2007年5月23日に言い渡された「Sean P. McNamee」というケースで、米国控訴院(Court of Appeals)「2nd Circuit」は「単独メンバーLLCのオーナー(メンバー)は、LLCが雇用する従業員に係る社会保障税に対する支払い義務を負う」という一見当然と思われる判断を下した。2nd Circuitと言えばNY州をその管轄におくことから、税金関係の判例としてはCA州を管轄におく9th Circuitのものと並び全国的に影響力が強い。
*争点
今回のケースでは、「Check-the-box規定」に基づいてパススルー扱いされている単独LLCの未払い社会保障税に対して、LLCのオーナーが支払い義務を負うかどうかが争点とされた。単独LLCはその名の通りメンバーが一人なので、パススルー扱いとなる場合にはパートナーシップになり得ない。メンバーが個人であれば税務上は「自営業」、法人であれば「支店」の扱いとなる。
自営業に従事する個人が従業員を雇う場合には、雇用に係る社会保障税の支払いは当然、個人事業主の債務となる。今回のケースでは、税務上は自営業同様に取り扱われるが、実際にはLLCという事業主体が利用されていることから取り扱いの解釈に相違が生じていたものである。

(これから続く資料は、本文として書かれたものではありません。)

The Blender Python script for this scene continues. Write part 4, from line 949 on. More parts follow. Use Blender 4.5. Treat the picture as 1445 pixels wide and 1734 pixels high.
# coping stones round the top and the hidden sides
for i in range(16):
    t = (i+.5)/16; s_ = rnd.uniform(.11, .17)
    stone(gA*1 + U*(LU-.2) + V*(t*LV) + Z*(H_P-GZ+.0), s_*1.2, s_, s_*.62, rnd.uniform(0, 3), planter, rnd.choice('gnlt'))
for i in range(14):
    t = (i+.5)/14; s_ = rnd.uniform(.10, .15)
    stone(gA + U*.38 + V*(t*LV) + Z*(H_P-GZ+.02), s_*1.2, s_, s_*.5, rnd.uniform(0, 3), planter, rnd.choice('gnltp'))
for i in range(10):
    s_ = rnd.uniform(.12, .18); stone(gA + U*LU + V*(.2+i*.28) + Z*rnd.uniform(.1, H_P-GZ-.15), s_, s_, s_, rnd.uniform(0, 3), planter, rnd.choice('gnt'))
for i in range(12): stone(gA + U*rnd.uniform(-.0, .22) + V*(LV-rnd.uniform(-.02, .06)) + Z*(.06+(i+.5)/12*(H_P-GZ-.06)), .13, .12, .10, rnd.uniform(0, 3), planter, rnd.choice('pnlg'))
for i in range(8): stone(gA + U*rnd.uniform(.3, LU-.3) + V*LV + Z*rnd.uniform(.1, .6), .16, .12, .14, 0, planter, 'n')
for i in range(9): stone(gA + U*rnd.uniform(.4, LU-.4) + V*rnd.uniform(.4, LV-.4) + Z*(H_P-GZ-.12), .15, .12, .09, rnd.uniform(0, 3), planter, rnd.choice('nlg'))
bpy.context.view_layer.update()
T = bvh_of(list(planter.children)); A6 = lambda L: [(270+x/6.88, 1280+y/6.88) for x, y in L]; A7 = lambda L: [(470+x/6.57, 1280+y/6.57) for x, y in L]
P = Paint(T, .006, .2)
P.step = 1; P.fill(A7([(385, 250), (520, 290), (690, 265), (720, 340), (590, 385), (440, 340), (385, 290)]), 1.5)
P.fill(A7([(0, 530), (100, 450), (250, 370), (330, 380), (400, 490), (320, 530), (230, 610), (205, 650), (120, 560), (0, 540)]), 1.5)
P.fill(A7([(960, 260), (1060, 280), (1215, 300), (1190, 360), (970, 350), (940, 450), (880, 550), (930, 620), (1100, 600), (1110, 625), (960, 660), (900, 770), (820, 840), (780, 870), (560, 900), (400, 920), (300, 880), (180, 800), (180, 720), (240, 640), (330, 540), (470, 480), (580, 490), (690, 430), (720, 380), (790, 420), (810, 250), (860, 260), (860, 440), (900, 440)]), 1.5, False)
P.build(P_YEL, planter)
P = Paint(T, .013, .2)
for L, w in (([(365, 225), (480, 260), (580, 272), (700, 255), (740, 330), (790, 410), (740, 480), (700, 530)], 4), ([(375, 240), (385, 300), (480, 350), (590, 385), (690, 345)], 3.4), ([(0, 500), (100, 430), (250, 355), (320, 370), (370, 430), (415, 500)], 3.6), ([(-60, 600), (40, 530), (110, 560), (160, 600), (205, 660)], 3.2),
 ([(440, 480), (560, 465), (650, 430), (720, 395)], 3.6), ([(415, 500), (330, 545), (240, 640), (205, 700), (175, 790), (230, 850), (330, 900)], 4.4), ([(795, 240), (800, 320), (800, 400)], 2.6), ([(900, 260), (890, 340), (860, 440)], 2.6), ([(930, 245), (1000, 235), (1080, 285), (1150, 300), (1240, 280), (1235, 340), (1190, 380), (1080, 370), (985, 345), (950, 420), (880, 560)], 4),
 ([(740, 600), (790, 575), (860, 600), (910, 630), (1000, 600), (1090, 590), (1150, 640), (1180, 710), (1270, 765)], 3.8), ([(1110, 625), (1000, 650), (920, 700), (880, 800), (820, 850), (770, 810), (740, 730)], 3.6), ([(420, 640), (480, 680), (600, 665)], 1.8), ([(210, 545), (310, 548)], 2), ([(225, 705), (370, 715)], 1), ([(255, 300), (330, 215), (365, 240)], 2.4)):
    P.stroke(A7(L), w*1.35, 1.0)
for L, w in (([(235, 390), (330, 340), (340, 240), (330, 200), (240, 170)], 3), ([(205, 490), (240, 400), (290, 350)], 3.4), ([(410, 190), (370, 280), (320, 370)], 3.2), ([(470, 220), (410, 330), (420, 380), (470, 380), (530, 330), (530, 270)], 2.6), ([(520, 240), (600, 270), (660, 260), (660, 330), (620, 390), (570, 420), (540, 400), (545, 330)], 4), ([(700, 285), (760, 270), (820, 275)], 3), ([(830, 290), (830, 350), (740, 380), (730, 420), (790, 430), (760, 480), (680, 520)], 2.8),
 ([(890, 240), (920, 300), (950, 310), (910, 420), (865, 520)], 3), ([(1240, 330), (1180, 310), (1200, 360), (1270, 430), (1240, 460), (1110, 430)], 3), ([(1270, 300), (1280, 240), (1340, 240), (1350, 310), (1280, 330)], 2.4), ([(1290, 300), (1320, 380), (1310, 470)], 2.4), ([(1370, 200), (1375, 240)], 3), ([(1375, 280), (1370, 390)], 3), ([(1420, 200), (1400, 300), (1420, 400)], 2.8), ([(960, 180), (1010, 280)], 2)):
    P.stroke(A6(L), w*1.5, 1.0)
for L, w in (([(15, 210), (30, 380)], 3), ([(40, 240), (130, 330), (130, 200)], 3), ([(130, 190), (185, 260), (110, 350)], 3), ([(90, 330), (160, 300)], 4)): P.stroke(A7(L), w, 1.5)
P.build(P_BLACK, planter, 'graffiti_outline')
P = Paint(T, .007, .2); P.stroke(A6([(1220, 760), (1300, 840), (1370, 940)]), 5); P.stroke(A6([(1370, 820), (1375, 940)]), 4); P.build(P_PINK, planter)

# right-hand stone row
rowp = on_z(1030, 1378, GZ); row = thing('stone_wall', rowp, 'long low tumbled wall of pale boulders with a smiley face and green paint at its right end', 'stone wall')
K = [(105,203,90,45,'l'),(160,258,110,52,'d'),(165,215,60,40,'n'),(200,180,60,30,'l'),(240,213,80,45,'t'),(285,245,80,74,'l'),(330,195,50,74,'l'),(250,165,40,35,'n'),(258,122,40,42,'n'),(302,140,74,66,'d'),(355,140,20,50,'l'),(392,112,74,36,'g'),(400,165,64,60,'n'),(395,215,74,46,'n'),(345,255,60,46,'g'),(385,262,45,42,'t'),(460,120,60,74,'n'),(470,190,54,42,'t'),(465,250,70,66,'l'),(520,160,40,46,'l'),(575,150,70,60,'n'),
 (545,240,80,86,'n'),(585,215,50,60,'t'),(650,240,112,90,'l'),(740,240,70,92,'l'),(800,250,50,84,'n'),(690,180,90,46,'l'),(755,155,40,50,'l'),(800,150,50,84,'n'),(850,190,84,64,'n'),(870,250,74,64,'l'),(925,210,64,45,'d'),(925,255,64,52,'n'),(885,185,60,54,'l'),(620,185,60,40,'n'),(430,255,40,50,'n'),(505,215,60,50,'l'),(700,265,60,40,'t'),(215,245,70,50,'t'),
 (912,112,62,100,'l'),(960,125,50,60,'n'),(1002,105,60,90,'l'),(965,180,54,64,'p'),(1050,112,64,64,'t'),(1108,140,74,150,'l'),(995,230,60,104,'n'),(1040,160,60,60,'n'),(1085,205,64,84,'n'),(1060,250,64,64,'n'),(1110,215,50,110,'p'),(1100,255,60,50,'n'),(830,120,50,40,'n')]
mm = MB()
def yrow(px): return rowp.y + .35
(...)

納税者側の主張は、LLCは税務上では自営業と区分されているが、メンバーのLLC債務に対する有限責任を規定する州法上は「別主体」であり、メンバーの有限責任が規定されているのだから、LLCの負債に対してメンバーが責任を持つ必要はない、というものだ。
*判決
判決結果はIRSの勝ちであり、一審の地方裁判所の判決を支持するものであった。判決骨子は次の通りである。
LLCにはCheck-the-box規定に基づき、税務上「法人」としての取り扱いと「パススルー」としての取り扱いの選択権が与えられている。LLC自ら「パススルー」の取り扱いを選択している場合には、連邦税の取り扱いに関して有限責任という恩典を自ら放棄していることになり、LLCの連邦税金の支払い義務は全てメンバーにも遡及する、というものだ。連邦税の徴収目的では、連邦税法は州法の規定する有限責任を超越することができるということである。
今回の判決が社会保障税に係るものであることから、その趣旨が若干分かり難いかもしれないが、所得税に同じ考え方を適用してみると、判決は当然であることが分かる。すなわち、もしパススルーの取り扱いを選択したにも係らず、LLC関連の税金徴収原資がLLCの資産に限定されてしまうと、自営業として算定される連邦税を個人から直接徴収できないというおかしな結果となる。
なお、判決文の中には「付言(Dicta)」と思われるが、もしLLCがCheck-the-Box規定に基づき「法人」の取り扱いを選択していたのであれば、単独メンバーであっても、LLCの税負担をメンバーが追うことはないという旨の記述がある。法人の取り扱いを選択するということは「配当時にも課税される二重課税」となるため、LLCでそのような選択をするケースは極めて稀である。したがって、二重課税から免除されるコストの一つとして、メンバーは連邦税に係る支払い義務を一義的に追うこととなると言える。
判決はあくまでも「連邦税」に対するメンバーの支払い義務に係るものであり、税金以外のLLC債務に対する単独メンバーの支払い義務に関しては引き続き州法の規定に基づき決定されるべきである(LLCに関して通常は有限責任)。